*Exercise requirements*.
Print, word for word, the opening line of the data below and every line after it through the line that contains "metal detector', 'belt')", but not the pictures.

*Collected material*.
____

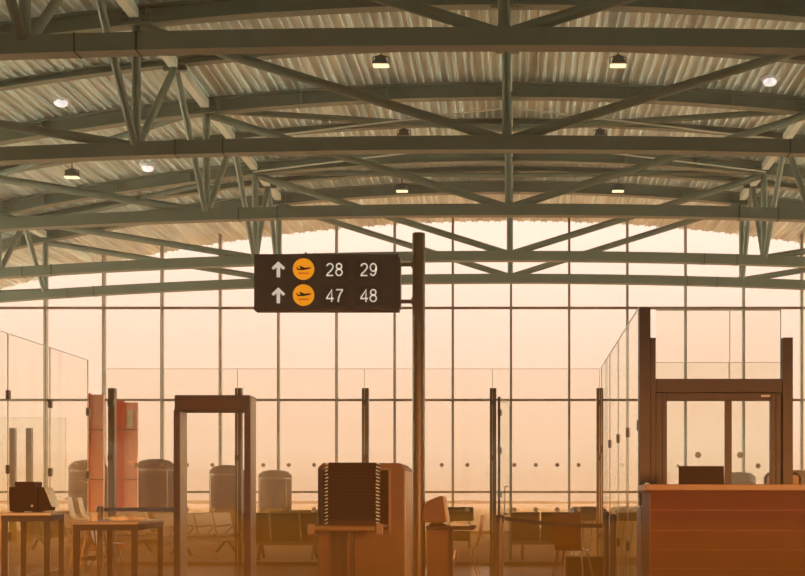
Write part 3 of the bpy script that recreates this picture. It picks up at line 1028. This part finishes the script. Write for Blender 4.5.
ptsb = [(xa + (xb - xa) * i / n, za + (zb - za) * i / n - 0.02 * math.sin(PI * i / n)) for i in range(n + 1)]
m.prism([(u, v + 0.022) for u, v in ptsb] + [(u, v - 0.022) for u, v in ptsb[::-1]], db - 0.002, db + 0.002)
tag(m.build('barrier_belt', M['belt']), 'dark barrier belt stretched toward the brown portal', 'belt')
m = MB()
m.bar((X(100, 14.6) + 0.05, 14.6, Z(509.5, 14.6)), (X(175, 12.95) - 0.01, 12.95, Z(509.5, 12.95)), 0.004, 0.045)
for v in m.bm.verts: pass
tag(m.build('barrier_belt', M['belt']), 'dark barrier belt running left from the metal detector', 'belt')

# ------------------------------------------------------------------ high tables on the left
def table(cx, cy, w, l, rz, h, label, legm):
    t = thing('high_table', label, 'table', (cx, cy, 0), rz, 'narrow tables at the left')
    m = MB(); m.box(-w / 2, w / 2, -l / 2, l / 2, h - 0.03, h); m.build('tabletop', M['tabletop'], t, bevel=0.004)
    m = MB()
    m.box(-w / 2 + 0.015, w / 2 - 0.015, -l / 2 + 0.015, -l / 2 + 0.04, h - 0.09, h - 0.03)
    m.box(-w / 2 + 0.015, w / 2 - 0.015, l / 2 - 0.04, l / 2 - 0.015, h - 0.09, h - 0.03)
    m.box(-w / 2 + 0.015, -w / 2 + 0.04, -l / 2 + 0.04, l / 2 - 0.04, h - 0.09, h - 0.03)
    m.box(w / 2 - 0.04, w / 2 - 0.015, -l / 2 + 0.04, l / 2 - 0.04, h - 0.09, h - 0.03)
    m.build('apron', M['tableleg'], t)
    for sx in (-1, 1):
        for sy in (-1, 1):
            m = MB(); x_, y_ = sx * (w / 2 - 0.045), sy * (l / 2 - 0.045)
            m.box(x_ - 0.028, x_ + 0.028, y_ - 0.028, y_ + 0.028, 0, h - 0.03); m.build('leg', M['tableleg'], t)
    return t
T2 = (-4.33, 13.15); R2 = math.radians(8.5)
table(T2[0], T2[1], 0.66, 1.9, R2, 0.86, 'narrow high table with a cup and papers left of the detector', None)
T1 = (-5.30, 13.2); R1 = math.radians(16)
table(T1[0], T1[1], 0.50, 1.75, R1, 0.95, 'narrow high table at the left edge carrying a dark machine', None)

def on(T, R, u, v):
    return (T[0] + u * math.cos(R) - v * math.sin(R), T[1] + u * math.sin(R) + v * math.cos(R))
x_, y_ = on(T1, R1, -0.02, -0.45)
t = thing('trace_detector', 'dark boxy desktop machine with a slanted side screen on the left table', 'machine', (x_, y_, 0.95), R1 * 0.3)
m = MB(); m.prism([(-0.14, 0.012), (0.14, 0.012), (0.145, 0.27), (-0.145, 0.27), (-0.15, 0.20)], -0.16, 0.16); m.build('body', M['black'], t, bevel=0.01)
m = MB(); m.box(-0.10, 0.11, -0.12, 0.12, 0.27, 0.325); m.build('top_tray', M['leather'], t, bevel=0.006)
m = MB(); m.prism([(0.15, 0.02), (0.24, 0.02), (0.26, 0.10), (0.20, 0.26), (0.15, 0.27)], -0.13, 0.13); m.build('side_unit', M['black'], t, bevel=0.006)
m = MB(); m.prism([(0.262, 0.11), (0.285, 0.06), (0.225, 0.25), (0.205, 0.265)], -0.13, 0.13); m.build('tilted_screen', M['ply'], t)
for s in (-1, 1):
    m = MB(); m.box(s * 0.10 - 0.02, s * 0.10 + 0.02, -0.12, 0.12, 0, 0.014)
    m.build('foot', M['black'], t)
m = MB(); m.tube((0.09, -0.165, 0.07), (0.09, -0.158, 0.07), 0.012, seg=12); m.build('indicator', M['rim'], t)

x_, y_ = on(T2, R2, -0.17, -0.62)
t = thing('paper_cup', 'pale cup standing on the left end of the narrow table', 'cup', (x_, y_, 0.86))
m = MB(); m.lathe([(0.0, 0.0), (0.036, 0.0), (0.046, 0.088), (0.042, 0.088), (0.034, 0.008), (0.0, 0.008)], 20); m.build('cup_body', M['paper'], t, smooth=True)
m = MB(); m.lathe([(0.045, 0.084), (0.049, 0.088), (0.045, 0.092)], 20); m.build('cup_rim', M['rim'], t, smooth=True)
for k, (u, v, a, lab) in enumerate(((0.03, -0.30, 0.3, 'crumpled paper packet nearest the cup on the narrow table'), (0.20, -0.15, -0.4, 'crumpled paper packet farther from the cup on the narrow table'))):
    x_, y_ = on(T2, R2, u, v)
    m = MB()
    m.prism([(-0.09, 0.0), (0.09, 0.0), (0.10, 0.025), (0.04, 0.055), (-0.03, 0.04), (-0.08, 0.05), (-0.10, 0.02)], -0.07, 0.07)
    o = m.build('paper_packet', M['paper'], bevel=0.01, loc=(x_, y_, 0.86)); o.rotation_euler = (0, 0, a)
    tag(o, lab, 'paper', 'paper packets on the narrow table')

# ------------------------------------------------------------------ red information totems
def totem(px0, px1, pxs, py, d, label, front, side, win):
    t = thing('door_cabinet', label, 'cabinet', (0, 0, 0))
    zt = Z(py, d)
    m = MB(); m.box(X(px0, d), X(px1, d), d, d + 0.1, 0.004, zt); m.build('body', front, t)
    m = MB(); m.box(X(px1, d) + 0.002, X(pxs, d), d + 0.03, d + 0.1, 0.004, zt - 0.03); s_ = m.build('light_panel', side, t)
    for y in (430, 480):
        m = MB(); m.box(X(px0, d), X(pxs, d), d - 0.004, d + 0.04, Z(y, d), Z(y, d) + 0.012); m.build('joint_line', M['clampm'], t)
    if win:
        m = MB(); m.box(X(px1 + 3.5, d), X(pxs - 4, d), d + 0.015, d + 0.04, Z(428, d), Z(410, d)); m.build('window_pane', M['screen'], s_)
    return t
totem(116, 123.5, 137, 401, 27.2, 'tall red and salmon cabinet right of the glass corner', M['red'], M['pink'], True)
totem(88.5, 90, 103, 393, 26.0, 'tall salmon panel standing in for a reflection in the left glass corner', M['red'], M['pink'], False)  # added panel, stands in for a cabinet mirrored in the glass

# ------------------------------------------------------------------ doorway portal on the right
d = 13.8
t = thing('doorway_portal', 'large brown doorway portal with tall post and glazed double opening', 'doorway', (0, d, 0))
def pbox(px0, px1, py0, py1, y0, y1, name, mt, par=None, floor=False):
    m = MB(); m.box(X(px0, d), X(px1, d), y0, y1, 0.0 if floor else Z(py1, d), Z(py0, d))
    return m.build(name, mt, par if par is not None else t, bevel=0.004)
pbox(638.8, 650, 308, 0, -0.06, 0.10, 'tall_post', M['frame'], floor=True)
pbox(650.4, 655.5, 338, 0, -0.03, 0.09, 'post', M['frame'], floor=True)
pbox(782, 792, 338, 0, -0.05, 0.10, 'post', M['frame'], floor=True)
lj = pbox(655.9, 667, 393, 0, 0.0, 0.10, 'jamb', M['frame'], floor=True)
rj = pbox(771, 781.6, 393, 0, 0.0, 0.10, 'jamb', M['frame'], floor=True)
pbox(655.9, 781.6, 379, 392.5, -0.03, 0.12, 'header_beam', M['frame'])
pbox(667.3, 770.7, 393, 400, 0.0, 0.08, 'inner_header', M['frame'])
pbox(725.5, 732, 400.2, 0, 0.01, 0.08, 'mullion', M['frame'], floor=True)
m = MB()
m.box(X(662, d), X(663, d), -0.008, 0, 0.02, Z(394, d)); m.box(X(775.5, d), X(776.5, d), -0.008, 0, 0.02, Z(394, d))
m.build('reveal_line', M['seam'], lj)
m = MB(); m.box(X(761, d), X(770, d), -0.012, 0.0, Z(397, d), Z(395, d)); m.build('name_strip', M['ply'], t)
for k in range(6):
    q = 668 + k * 20
    m = MB(); m.tube((X(q, d), -0.036, Z(383, d)), (X(q, d), -0.03, Z(383, d)), 0.008, seg=8)
    m.build('rivet', M['clampm'], t)
for a, b in ((656, 731), (731, 782)):
    m = MB(); m.box(X(a, d) + 0.003, X(b, d) - 0.003, 0.03, 0.042, Z(379, d), Z(343, d)) if False else m.box(X(a, d) + 0.003, X(b, d) - 0.003, 0.03, 0.042, Z(378.8, d), Z(310, d))
    g = m.build('glass_panel', M['pglass'], t)
    m = MB(); m.box(X(a, d) + 0.003, X(b, d) - 0.003, 0.029, 0.043, Z(310, d), Z(309, d)); m.box(X(b, d) - 0.012, X(b, d) - 0.003, 0.029, 0.043, Z(378.8, d), Z(310, d))
    m.build('pane_edge', M['gedge'], g)
for a, b in ((667.3, 725.3), (732.2, 770.8)):
    m = MB(); m.box(X(a, d), X(b, d), 0.04, 0.05, 0.02, Z(400.2, d)); m.build('door_glass', M['pglass'], t)

# ------------------------------------------------------------------ counter, monitor, drawers
d = 12.0
t = thing('service_counter', 'large orange-brown planked service counter at the lower right', 'counter', (0, d, 0))
xl, xr_ = X(650, d), 3.6
m = MB(); m.box(xl, xr_, 0.0, 0.75, 0.0, Z(491, d)); m.build('front_panel', M['counter'], t)
m = MB()
for y in (510, 530.5, 549.8, 568.8):
    m.box(xl, xr_, -0.003, 0.0, Z(y, d) - 0.004, Z(y, d) + 0.002)
m.box(xl - 0.004, xl + 0.004, -0.006, 0.0, 0, Z(491, d))
m.build('plank_joints', M['groove'], t)
m = MB(); m.box(X(645.5, d), xr_ + 0.05, -0.05, 0.80, Z(490.5, d), Z(484.3, d)); m.build('countertop', M['countertop'], t, bevel=0.006)
m = MB(); m.box(X(648, d), xr_, -0.02, 0.76, Z(492.5, d), Z(490.5, d)); m.build('under_rail', M['counter'], t)  # rail under the countertop in the counter's own colour

zc = Z(484.3, d)
t = thing('computer_monitor', 'flat dark monitor back rising above the service counter', 'monitor', (X(701.5, d + 0.4), d + 0.4, zc))
dm = d + 0.4
w = (X(723.5, dm) - X(678.5, dm)) / 2
m = MB(); m.box(-w, w, 0, 0.035, 0.0 + 0.006, Z(466, dm) - zc); m.build('casing', M['black'], t, bevel=0.006)
m = MB(); m.box(-w + 0.015, w - 0.015, 0.035, 0.038, 0.03, Z(466, dm) - zc - 0.015); m.build('screen', M['signblack'], t)
m = MB(); m.box(-0.10, 0.10, -0.05, 0.09, 0.0, 0.008); m.build('foot', M['black'], t)
for k, q in enumerate((774, 780, 786.5)):
    pass
t = thing('drawer_cabinet', 'slim drawer cabinet tucked beside the counter\'s left end', 'cabinet', (X(641.5, 12.9), 12.9, 0))
hc = Z(507.5, 12.9)
m = MB(); m.box(0, 0.42, 0, 0.5, 0.0, hc); m.build('body', M['frame'], t)
m = MB(); m.box(-0.02, 0.44, -0.02, 0.52, hc, hc + 0.02); m.build('top', M['rim'], t)
for k in range(4):
    m = MB(); m.box(0.01, 0.41, -0.016, 0.0, 0.04 + k * 0.235, 0.26 + k * 0.235)
    dr = m.build('drawer', M['alu'], t, bevel=0.003)
    m = MB(); m.box(0.15, 0.27, -0.03, -0.016, 0.22 + k * 0.235, 0.235 + k * 0.235); m.build('handle', M['rim'], dr)
t = thing('handset', 'small white upright handset on the slim drawer cabinet', 'handset', (X(648, 13.0), 13.1, hc + 0.02))
m = MB(); m.lathe([(0.035, 0.0), (0.035, 0.015), (0.012, 0.02), (0.012, 0.17)], 14); m.build('stand', M['rim'], t, smooth=True)
m = MB(); m.lathe([(0.02, 0.17), (0.028, 0.18), (0.028, 0.24), (0.015, 0.25)], 14); m.build('receiver', M['rim'], t, smooth=True)

# chrome-framed chair behind the portal
d = 16.5
t = thing('tubular_chair', 'chair with rounded chrome tube back seen through the portal opening', 'chair', (X(783, d), d, 0))
zt = Z(472.5, d)
m = MB(); r_ = 0.02
x0_, x1_ = X(765, d) - X(783, d), 0.24
m.path([(x0_, 0, 0.5), (x0_, 0, zt - 0.08), (x0_ + 0.03, 0, zt - 0.03), (x0_ + 0.09, 0, zt - 0.01), (x1_ - 0.09, 0, zt - 0.01), (x1_ - 0.03, 0, zt - 0.03), (x1_, 0, zt - 0.08), (x1_, 0, 0.5)], r_)
m.build('back_tube', M['clampm'], t, smooth=True)
m = MB(); m.box(x0_ + 0.02, x1_ - 0.02, -0.012, 0.012, 0.75, zt - 0.03); m.build('backrest', M['alu'], t, bevel=0.005)
m = MB(); m.box(x0_, x1_, -0.42, 0.02, 0.47, 0.53); m.build('seat', M['leather'], t, bevel=0.015)
for sx in (x0_ + 0.02, x1_ - 0.02):
    for sy in (-0.40, 0.0):
        m = MB(); m.tube((sx, sy, 0), (sx, sy, 0.47), 0.014, seg=10); m.build('leg', M['chrome'], t, smooth=True)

____

*Task result*.
Write part 3 of the bpy script that recreates this picture. It picks up at line 1028. This part finishes the script. Write for Blender 4.5.
ptsb = [(xa + (xb - xa) * i / n, za + (zb - za) * i / n - 0.02 * math.sin(PI * i / n)) for i in range(n + 1)]
m.prism([(u, v + 0.022) for u, v in ptsb] + [(u, v - 0.022) for u, v in ptsb[::-1]], db - 0.002, db + 0.002)
tag(m.build('barrier_belt', M['belt']), 'dark barrier belt stretched toward the brown portal', 'belt')
m = MB()
m.bar((X(100, 14.6) + 0.05, 14.6, Z(509.5, 14.6)), (X(175, 12.95) - 0.01, 12.95, Z(509.5, 12.95)), 0.004, 0.045)
for v in m.bm.verts: pass
tag(m.build('barrier_belt', M['belt']), 'dark barrier belt running left from the metal detector', 'belt')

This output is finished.